- **Written task**
Find the lines below that contain the string "Write". Copy each one.

....................

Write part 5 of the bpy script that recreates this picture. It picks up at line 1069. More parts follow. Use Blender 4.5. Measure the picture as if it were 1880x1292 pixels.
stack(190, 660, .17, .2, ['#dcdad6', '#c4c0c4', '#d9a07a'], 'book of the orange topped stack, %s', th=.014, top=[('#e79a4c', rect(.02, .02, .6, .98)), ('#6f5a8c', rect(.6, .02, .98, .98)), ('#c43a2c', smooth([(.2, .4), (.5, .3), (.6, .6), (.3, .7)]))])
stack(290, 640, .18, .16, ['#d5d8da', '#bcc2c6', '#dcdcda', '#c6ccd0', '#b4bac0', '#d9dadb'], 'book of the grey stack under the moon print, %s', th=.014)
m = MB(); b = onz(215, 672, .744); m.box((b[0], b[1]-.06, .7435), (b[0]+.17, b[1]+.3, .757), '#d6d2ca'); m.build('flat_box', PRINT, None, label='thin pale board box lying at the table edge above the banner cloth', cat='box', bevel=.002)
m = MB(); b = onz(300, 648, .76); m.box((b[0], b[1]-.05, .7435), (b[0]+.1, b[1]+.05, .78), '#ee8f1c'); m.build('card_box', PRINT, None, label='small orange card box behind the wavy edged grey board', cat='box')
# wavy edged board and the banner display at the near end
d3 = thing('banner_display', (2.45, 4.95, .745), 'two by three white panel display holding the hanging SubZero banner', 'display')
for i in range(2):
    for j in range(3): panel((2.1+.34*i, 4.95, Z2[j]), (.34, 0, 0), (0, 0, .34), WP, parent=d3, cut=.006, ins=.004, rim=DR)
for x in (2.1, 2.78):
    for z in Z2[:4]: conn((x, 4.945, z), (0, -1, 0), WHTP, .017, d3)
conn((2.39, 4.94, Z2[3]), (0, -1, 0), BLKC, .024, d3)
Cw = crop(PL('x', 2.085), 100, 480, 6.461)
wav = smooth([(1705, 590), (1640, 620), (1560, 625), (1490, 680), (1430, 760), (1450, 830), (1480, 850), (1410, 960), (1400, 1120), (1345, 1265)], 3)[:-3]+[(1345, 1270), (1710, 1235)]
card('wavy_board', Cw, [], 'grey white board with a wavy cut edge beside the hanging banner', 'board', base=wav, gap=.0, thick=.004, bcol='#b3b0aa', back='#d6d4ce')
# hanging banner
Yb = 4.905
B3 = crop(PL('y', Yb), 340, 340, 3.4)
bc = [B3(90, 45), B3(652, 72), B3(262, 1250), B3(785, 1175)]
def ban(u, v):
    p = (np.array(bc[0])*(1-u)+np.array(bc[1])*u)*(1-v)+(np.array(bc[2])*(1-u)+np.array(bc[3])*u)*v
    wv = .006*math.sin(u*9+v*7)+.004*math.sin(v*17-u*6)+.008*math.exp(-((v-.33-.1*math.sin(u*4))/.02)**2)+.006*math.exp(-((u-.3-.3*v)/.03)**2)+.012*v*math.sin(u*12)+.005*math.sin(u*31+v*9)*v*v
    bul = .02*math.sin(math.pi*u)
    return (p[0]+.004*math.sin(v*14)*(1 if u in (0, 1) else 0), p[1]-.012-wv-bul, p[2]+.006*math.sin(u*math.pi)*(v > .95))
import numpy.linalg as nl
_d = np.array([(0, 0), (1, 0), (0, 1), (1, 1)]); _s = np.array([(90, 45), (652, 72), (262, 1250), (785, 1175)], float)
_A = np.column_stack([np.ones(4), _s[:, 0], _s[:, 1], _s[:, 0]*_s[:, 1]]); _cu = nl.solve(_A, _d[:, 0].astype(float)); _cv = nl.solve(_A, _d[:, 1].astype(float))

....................

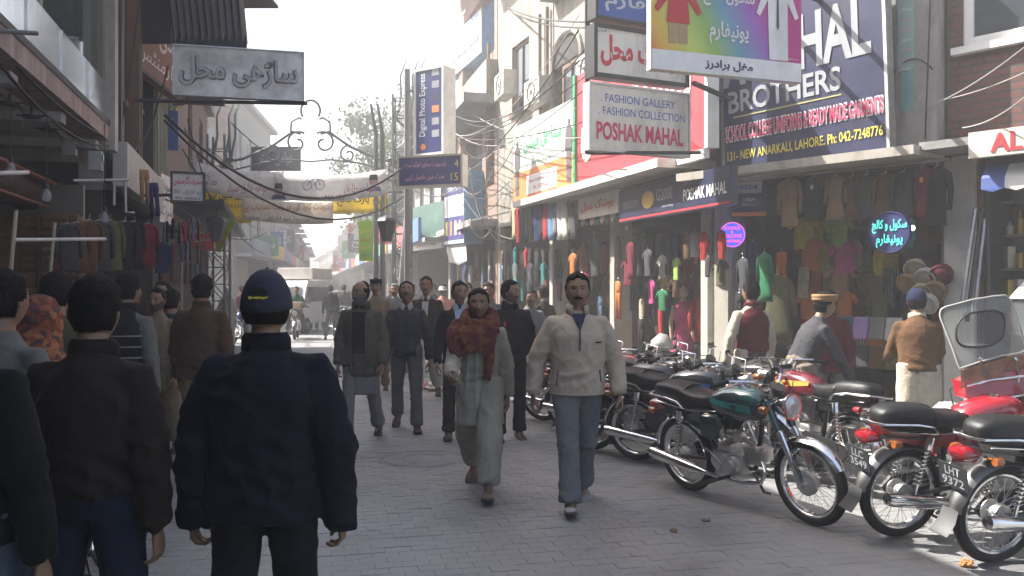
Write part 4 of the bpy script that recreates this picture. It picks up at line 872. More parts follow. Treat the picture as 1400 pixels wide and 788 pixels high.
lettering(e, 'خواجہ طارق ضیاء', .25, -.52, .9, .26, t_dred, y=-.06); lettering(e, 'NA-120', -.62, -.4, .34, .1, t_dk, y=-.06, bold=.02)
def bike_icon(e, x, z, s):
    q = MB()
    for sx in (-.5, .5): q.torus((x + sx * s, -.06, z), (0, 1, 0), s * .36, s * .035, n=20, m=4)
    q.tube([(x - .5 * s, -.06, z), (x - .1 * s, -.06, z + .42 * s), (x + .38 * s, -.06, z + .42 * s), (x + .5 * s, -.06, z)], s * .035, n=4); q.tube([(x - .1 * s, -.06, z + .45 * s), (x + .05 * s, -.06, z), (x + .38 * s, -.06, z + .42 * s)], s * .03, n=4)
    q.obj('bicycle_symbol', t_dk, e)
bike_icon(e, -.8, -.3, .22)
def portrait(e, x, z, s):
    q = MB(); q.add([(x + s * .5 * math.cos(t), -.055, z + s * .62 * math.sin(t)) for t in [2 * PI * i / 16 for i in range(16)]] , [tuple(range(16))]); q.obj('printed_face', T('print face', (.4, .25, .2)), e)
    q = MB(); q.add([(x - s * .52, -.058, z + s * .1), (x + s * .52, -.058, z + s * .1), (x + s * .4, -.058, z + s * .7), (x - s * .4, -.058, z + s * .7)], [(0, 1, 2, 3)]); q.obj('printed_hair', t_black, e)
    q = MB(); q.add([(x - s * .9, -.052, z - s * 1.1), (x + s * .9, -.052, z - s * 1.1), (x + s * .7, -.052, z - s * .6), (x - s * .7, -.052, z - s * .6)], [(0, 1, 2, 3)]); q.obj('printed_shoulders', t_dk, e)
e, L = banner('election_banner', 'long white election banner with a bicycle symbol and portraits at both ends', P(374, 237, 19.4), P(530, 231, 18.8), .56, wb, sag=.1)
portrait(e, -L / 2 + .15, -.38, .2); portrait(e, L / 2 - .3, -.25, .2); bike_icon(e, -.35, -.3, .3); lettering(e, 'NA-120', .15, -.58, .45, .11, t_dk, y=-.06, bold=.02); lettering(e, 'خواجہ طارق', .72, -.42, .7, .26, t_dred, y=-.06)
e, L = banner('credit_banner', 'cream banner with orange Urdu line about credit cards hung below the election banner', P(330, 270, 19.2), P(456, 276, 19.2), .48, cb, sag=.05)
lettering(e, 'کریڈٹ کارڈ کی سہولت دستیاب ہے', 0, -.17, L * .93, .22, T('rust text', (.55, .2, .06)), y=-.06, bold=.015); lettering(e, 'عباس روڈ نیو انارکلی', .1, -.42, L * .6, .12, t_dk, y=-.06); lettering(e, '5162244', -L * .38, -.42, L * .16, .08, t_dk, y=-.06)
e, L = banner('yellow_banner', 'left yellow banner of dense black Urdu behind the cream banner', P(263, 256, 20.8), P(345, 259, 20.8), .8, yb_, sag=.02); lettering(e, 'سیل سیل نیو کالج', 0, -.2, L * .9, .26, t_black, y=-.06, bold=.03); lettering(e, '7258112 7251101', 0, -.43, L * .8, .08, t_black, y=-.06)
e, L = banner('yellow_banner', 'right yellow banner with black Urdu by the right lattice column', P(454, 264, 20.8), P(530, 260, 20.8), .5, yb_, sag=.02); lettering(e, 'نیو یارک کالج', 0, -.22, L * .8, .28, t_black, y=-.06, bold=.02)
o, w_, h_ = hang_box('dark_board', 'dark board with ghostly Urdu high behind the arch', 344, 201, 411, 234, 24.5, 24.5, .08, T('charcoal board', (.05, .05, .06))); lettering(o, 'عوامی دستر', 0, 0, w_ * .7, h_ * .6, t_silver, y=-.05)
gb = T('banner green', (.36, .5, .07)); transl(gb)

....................

- **Exercise response**
Write part 5 of the bpy script that recreates this picture. It picks up at line 1069. More parts follow. Use Blender 4.5. Measure the picture as if it were 1880x1292 pixels.
Write part 4 of the bpy script that recreates this picture. It picks up at line 872. More parts follow. Treat the picture as 1400 pixels wide and 788 pixels high.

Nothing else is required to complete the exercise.